I recently read that Sarah Palin's Yahoo! email accounts had been hacked. What is interesting about the hack is that instead of guessing her password or finding a security flaw in Yahoo's email service, the hacker used the forgot your ID or password feature and a search engine. The Threat Level blog on Wired has posted an email from the hacker in a post entitled Palin E-Mail Hacker Says It Was Easy which is excerpted below

rubico 09/17/08(Wed)12:57:22 No.85782652

Hello, /b/ as many of you might already know, last night sarah palin’s yahoo was “hacked” and caps were posted on /b/, i am the lurker who did it, and i would like to tell the story.

In the past couple days news had come to light about palin using a yahoo mail account, it was in news stories and such, a thread was started full of newfags trying to do something that would not get this off the ground, for the next 2 hours the acct was locked from password recovery presumably from all this bullshit spamming.

after the password recovery was reenabled, it took seriously 45 mins on wikipedia and google to find the info, Birthday? 15 seconds on wikipedia, zip code? well she had always been from wasilla, and it only has 2 zip codes (thanks online postal service!)

the second was somewhat harder, the question was “where did you meet your spouse?” did some research, and apparently she had eloped with mister palin after college, if youll look on some of the screenshits that I took and other fellow anon have so graciously put on photobucket you will see the google search for “palin eloped” or some such in one of the tabs.

I found out later though more research that they met at high school, so I did variations of that, high, high school, eventually hit on “Wasilla high” I promptly changed the password to popcorn and took a cold shower…

The fundamental flaw of pretty much every password recovery feature I've found online is that what they consider "secret" information actually isn't thanks to social networking, blogs and even Wikipedia.
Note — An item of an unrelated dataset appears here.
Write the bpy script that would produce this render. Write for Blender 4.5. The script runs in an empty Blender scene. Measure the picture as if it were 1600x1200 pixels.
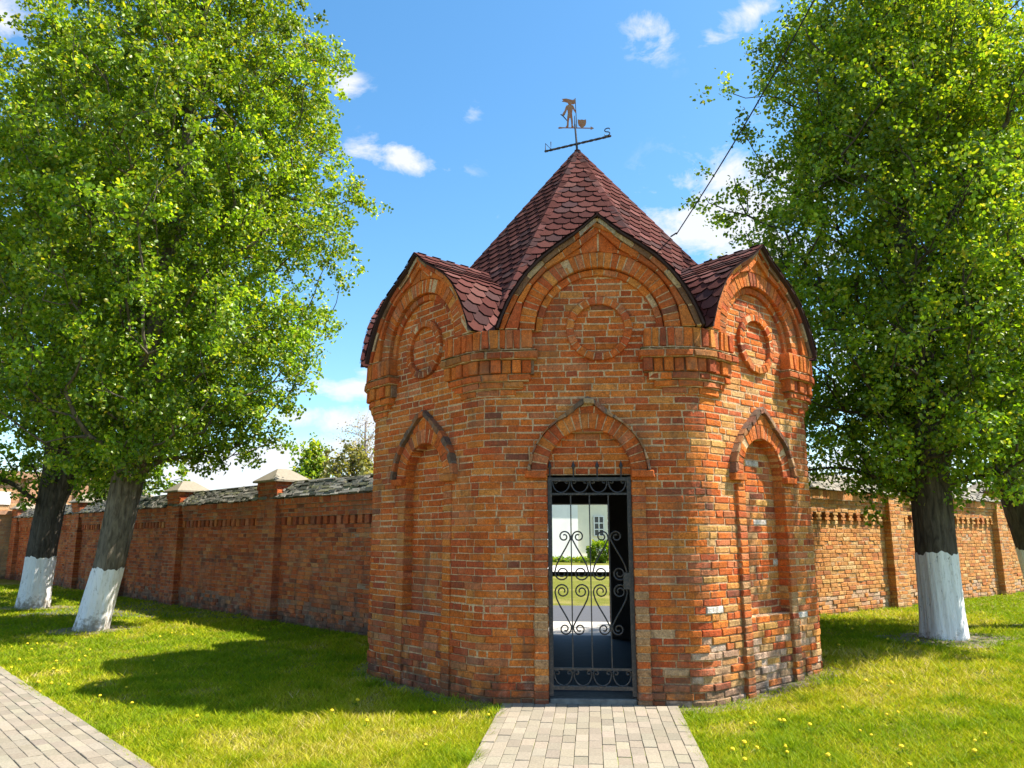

Yahoo! Mail password recovery relies on asking you your date of birth, zip code and country of residence as a proof of identity. Considering that this is the kind of information that is on the average Facebook profile or MySpace page, it seems ludicrous that this is all that stops someone from stealing your identity online.

Even the sites that try to be secure by asking more personal questions such as "the name of your childhood pet" or "where you met your spouse" fail because people often write about their childhood pets and tell stories about how they met on weddings sites all over the Web.

Web developers need start considering whether it isn't time to put password recovery features based on asking personal questions to pasture. I wonder how many more high profile account hijackings it will take before this becomes as abhorred a practice as emailing users their forgotten passwords (you know why this is wrong right?)

Now Playing: DJ Khaled - She's Fine (Feat. Sean Paul, Missy Elliot & Busta Rhymes)


 

Friday, 19 September 2008 03:14:29 (GMT Daylight Time, UTC+01:00)
I think that is just one more example of how "wish it was multi factor id" does not work.
Friday, 19 September 2008 04:05:29 (GMT Daylight Time, UTC+01:00)
The worse are subjective questions, like "what is your favorite movie?" Subjective answers can change day-to-day, year-to-year. These "security questions" have become so absurd, that I just answer them all with the same passphrase (which is different from my password).
Friday, 19 September 2008 06:02:03 (GMT Daylight Time, UTC+01:00)
Friday, 19 September 2008 06:46:37 (GMT Daylight Time, UTC+01:00)
I have one word that I use for those things and one set of numbers. Then I just pick a random question from the list and use either one. The word and number are completely unrelated to any possible question so it seems pretty secure. I mean, unless they store the response in cleartext somewhere. But they wouldn't do that, right?
Friday, 19 September 2008 09:31:19 (GMT Daylight Time, UTC+01:00)
Get a password manager (like Password Safe or KeyPass) that has a password generator. Then treat your answers to those secret questions like you would a password. Granted if you lose your password manager file, you lose the ability to get back into your account. But with a good file syncing strategy, you'll be OK.
Friday, 19 September 2008 12:30:37 (GMT Daylight Time, UTC+01:00)
Do you have any recommendations here Dare? What are some alternatives?

Seems to me like OpenID is a big step in helping thwart this issue.
Friday, 19 September 2008 19:51:47 (GMT Daylight Time, UTC+01:00)
That's why I lie.
Stéphane
Friday, 19 September 2008 20:15:16 (GMT Daylight Time, UTC+01:00)
I agree more or less with Bill and Stéphane.... I give an answer, but it's not the answer to the question they ask. It's not like they are doing a background check to see if you answered the question truthfully! Just give some answer you can remember.
Saturday, 20 September 2008 01:08:38 (GMT Daylight Time, UTC+01:00)
I agree also.

I think the most sensible solution would be for account recoveries to be authenticated more thoroughly using traditional means of authentication (such as required to open an online bank account), and to require payment of a significant amount (say $100) before recovery is possible.

The fee would cover the costs of the verification process, while the stronger authentication requirements would make break-ins much rarer; and since a successful break-in would require counterfeiting documents, legal ramifications would also be moved from the category of "prank" to "fraud".